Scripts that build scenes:
+++++

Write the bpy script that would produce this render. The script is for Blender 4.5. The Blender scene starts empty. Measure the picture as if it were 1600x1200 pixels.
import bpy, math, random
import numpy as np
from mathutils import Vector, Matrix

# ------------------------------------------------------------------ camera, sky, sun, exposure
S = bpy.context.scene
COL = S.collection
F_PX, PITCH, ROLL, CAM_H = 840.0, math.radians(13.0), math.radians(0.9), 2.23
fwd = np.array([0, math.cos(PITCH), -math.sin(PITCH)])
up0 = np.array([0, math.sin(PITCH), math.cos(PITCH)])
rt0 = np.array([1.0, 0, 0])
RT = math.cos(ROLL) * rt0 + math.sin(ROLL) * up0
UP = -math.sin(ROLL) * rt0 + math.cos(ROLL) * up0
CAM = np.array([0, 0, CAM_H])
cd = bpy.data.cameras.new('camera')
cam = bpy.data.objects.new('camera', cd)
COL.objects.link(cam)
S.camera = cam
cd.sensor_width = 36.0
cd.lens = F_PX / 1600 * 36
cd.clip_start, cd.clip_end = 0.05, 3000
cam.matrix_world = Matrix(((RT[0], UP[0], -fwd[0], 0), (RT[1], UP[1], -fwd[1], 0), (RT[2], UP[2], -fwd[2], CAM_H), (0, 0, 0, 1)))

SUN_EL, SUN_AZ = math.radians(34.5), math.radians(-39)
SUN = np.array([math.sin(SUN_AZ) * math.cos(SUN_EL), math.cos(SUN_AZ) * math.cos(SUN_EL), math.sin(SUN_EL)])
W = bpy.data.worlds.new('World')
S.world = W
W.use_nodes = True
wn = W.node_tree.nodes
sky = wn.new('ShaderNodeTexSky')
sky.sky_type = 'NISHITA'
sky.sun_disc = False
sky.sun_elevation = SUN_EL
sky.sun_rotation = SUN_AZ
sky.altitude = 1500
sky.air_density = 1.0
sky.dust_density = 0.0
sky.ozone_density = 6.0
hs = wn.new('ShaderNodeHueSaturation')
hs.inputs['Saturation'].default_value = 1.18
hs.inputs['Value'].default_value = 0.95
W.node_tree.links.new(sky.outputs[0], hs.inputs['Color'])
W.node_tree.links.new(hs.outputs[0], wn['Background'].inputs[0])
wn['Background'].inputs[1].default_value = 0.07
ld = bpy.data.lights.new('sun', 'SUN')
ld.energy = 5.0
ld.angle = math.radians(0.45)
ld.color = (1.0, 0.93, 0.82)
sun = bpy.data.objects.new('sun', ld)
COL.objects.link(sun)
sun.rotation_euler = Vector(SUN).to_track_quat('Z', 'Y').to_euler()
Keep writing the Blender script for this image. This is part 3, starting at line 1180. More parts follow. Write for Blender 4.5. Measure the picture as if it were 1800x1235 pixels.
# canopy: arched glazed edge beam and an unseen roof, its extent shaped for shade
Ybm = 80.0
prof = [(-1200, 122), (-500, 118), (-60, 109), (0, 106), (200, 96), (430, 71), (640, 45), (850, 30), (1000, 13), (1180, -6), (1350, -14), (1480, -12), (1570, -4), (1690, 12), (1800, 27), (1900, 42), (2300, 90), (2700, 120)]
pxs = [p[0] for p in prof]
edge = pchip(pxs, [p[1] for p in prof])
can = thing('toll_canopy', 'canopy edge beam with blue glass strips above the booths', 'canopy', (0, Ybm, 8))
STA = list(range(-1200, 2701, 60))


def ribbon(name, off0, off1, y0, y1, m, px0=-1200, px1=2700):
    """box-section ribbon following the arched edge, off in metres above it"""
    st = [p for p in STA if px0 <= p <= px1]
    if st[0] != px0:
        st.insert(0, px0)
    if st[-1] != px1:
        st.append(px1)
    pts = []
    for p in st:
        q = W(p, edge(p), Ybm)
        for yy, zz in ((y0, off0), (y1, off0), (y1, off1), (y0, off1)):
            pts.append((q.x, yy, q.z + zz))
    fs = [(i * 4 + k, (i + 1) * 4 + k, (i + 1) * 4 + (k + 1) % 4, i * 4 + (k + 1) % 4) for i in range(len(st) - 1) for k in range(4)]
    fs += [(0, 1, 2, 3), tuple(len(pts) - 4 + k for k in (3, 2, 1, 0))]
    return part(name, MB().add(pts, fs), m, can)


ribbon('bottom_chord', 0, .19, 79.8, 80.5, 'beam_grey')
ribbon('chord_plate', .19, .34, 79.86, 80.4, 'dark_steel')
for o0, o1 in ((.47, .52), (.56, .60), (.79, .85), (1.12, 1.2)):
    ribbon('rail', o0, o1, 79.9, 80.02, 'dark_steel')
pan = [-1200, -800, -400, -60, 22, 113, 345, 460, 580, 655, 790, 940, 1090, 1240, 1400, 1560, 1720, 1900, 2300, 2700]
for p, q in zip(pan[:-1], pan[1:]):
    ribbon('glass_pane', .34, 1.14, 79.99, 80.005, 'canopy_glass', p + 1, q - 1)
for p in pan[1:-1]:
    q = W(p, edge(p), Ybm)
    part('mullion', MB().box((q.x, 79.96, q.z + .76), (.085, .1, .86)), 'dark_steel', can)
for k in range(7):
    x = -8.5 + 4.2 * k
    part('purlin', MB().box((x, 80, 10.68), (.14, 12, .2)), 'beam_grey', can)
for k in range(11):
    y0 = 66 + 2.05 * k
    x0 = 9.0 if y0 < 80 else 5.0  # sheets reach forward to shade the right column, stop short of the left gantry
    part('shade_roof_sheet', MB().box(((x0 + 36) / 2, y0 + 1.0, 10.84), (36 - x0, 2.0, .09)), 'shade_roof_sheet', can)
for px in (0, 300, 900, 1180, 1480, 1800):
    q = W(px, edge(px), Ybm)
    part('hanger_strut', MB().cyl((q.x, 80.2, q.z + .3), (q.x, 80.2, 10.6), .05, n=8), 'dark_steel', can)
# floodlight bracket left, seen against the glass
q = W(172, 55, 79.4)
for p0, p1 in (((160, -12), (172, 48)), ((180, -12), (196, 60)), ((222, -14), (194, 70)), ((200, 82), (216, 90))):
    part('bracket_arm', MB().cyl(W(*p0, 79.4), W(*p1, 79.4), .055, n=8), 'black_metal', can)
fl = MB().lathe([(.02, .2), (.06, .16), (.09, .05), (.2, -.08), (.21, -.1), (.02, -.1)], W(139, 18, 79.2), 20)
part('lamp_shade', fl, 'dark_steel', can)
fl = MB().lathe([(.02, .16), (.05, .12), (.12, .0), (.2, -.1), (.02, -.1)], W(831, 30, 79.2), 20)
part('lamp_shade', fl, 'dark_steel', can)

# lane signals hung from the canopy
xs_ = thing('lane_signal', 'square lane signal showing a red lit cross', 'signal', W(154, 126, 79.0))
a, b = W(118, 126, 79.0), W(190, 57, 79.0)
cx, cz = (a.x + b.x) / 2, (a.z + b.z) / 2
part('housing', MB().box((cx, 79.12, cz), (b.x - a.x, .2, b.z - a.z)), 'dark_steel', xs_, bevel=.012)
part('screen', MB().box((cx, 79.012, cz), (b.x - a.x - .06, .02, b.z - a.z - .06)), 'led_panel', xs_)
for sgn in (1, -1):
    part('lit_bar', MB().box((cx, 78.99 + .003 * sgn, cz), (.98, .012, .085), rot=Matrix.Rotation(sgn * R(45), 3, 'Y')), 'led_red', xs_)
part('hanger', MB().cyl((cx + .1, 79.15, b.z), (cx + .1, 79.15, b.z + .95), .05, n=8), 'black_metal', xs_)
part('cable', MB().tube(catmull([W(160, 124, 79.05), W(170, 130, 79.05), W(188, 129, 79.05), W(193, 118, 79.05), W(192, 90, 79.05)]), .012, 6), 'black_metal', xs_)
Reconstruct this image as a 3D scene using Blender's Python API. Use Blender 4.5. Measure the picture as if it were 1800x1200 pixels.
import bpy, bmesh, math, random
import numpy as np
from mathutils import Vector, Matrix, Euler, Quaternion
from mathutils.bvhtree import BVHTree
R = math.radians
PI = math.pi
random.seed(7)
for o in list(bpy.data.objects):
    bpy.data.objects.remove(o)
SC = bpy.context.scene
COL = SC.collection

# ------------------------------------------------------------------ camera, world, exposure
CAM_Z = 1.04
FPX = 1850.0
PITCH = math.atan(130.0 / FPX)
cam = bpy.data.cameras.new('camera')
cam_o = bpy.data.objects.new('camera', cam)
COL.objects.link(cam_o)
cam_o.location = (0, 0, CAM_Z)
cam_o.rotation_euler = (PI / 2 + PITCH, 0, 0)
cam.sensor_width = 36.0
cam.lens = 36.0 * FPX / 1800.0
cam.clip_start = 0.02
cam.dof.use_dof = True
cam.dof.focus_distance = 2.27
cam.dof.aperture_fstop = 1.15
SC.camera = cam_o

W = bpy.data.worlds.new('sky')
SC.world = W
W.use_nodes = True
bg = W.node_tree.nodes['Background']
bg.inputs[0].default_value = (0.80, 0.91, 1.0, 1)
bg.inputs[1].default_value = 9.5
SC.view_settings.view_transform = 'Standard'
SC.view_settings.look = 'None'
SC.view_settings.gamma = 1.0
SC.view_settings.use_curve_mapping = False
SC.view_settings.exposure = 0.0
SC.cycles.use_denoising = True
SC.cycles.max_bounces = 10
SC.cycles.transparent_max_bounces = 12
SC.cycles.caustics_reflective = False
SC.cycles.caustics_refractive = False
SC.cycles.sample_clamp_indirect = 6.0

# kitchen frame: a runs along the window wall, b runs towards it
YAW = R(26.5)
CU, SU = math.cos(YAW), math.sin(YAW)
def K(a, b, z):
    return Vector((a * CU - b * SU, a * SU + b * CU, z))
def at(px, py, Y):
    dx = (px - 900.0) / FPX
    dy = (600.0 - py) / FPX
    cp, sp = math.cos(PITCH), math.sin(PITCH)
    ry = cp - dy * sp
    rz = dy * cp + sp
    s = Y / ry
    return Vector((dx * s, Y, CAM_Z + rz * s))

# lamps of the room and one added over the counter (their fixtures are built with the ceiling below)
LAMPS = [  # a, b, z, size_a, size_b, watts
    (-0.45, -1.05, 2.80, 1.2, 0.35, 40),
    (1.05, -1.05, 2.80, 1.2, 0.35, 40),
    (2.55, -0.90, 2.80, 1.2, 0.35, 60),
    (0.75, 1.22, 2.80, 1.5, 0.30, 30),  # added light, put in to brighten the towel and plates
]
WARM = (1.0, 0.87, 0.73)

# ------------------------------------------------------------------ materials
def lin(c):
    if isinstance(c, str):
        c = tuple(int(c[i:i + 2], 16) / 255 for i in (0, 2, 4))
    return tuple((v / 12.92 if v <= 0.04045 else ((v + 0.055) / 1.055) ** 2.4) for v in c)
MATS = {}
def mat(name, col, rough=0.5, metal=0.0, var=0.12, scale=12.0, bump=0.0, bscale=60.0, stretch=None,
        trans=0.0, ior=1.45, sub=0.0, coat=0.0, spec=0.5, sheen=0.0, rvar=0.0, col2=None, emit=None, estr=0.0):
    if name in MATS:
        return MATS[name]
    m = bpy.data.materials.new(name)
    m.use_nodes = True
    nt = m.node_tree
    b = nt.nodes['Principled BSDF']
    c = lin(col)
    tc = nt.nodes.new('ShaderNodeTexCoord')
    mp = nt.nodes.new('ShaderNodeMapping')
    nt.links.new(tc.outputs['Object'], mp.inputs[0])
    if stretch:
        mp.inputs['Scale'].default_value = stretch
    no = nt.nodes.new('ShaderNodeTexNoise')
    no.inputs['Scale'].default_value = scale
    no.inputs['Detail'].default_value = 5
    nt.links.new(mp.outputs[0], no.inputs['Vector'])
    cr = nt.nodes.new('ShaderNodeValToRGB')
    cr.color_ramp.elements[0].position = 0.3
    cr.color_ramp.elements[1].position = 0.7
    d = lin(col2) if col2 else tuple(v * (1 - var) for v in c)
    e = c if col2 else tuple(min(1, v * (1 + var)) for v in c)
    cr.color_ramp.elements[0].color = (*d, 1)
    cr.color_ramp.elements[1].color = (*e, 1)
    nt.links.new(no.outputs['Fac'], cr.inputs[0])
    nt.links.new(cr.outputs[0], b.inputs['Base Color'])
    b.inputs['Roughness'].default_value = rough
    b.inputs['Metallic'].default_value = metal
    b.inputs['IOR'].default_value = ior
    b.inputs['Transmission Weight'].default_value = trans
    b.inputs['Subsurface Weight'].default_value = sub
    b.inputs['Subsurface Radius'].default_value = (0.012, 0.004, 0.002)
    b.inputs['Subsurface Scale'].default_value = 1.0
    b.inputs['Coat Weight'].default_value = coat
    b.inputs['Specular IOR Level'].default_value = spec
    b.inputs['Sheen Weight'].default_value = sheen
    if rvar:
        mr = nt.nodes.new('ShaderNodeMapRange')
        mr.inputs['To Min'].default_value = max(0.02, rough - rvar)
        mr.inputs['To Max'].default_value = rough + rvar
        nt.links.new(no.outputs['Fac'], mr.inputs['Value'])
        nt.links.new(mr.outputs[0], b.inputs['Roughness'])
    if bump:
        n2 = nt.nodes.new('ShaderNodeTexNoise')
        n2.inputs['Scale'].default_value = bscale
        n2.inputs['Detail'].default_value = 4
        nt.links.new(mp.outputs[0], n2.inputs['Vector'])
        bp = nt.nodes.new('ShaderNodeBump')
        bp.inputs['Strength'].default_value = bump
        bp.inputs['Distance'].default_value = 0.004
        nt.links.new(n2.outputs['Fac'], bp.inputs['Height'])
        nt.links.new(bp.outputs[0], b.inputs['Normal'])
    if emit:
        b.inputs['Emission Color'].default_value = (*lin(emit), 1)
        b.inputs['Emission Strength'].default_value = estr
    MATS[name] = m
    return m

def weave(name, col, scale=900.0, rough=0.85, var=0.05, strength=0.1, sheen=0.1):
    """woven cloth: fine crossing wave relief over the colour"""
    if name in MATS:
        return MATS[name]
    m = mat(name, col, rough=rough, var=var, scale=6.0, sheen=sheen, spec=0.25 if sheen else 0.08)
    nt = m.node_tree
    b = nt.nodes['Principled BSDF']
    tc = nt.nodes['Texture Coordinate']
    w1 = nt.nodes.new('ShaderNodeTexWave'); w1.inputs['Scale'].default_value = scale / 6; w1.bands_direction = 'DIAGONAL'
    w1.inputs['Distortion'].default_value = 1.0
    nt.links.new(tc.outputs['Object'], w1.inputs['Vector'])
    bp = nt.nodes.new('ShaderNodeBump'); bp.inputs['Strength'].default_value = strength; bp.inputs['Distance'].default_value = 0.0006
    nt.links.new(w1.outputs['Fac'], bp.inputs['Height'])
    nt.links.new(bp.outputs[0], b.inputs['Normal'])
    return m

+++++

Request:
From the records above, repeat exactly the lines from the one with "Keep writing the" through the one with "STA = list(range(-1200, 2701, 60))", both included.

Result of the task:
Keep writing the Blender script for this image. This is part 3, starting at line 1180. More parts follow. Write for Blender 4.5. Measure the picture as if it were 1800x1235 pixels.
# canopy: arched glazed edge beam and an unseen roof, its extent shaped for shade
Ybm = 80.0
prof = [(-1200, 122), (-500, 118), (-60, 109), (0, 106), (200, 96), (430, 71), (640, 45), (850, 30), (1000, 13), (1180, -6), (1350, -14), (1480, -12), (1570, -4), (1690, 12), (1800, 27), (1900, 42), (2300, 90), (2700, 120)]
pxs = [p[0] for p in prof]
edge = pchip(pxs, [p[1] for p in prof])
can = thing('toll_canopy', 'canopy edge beam with blue glass strips above the booths', 'canopy', (0, Ybm, 8))
STA = list(range(-1200, 2701, 60))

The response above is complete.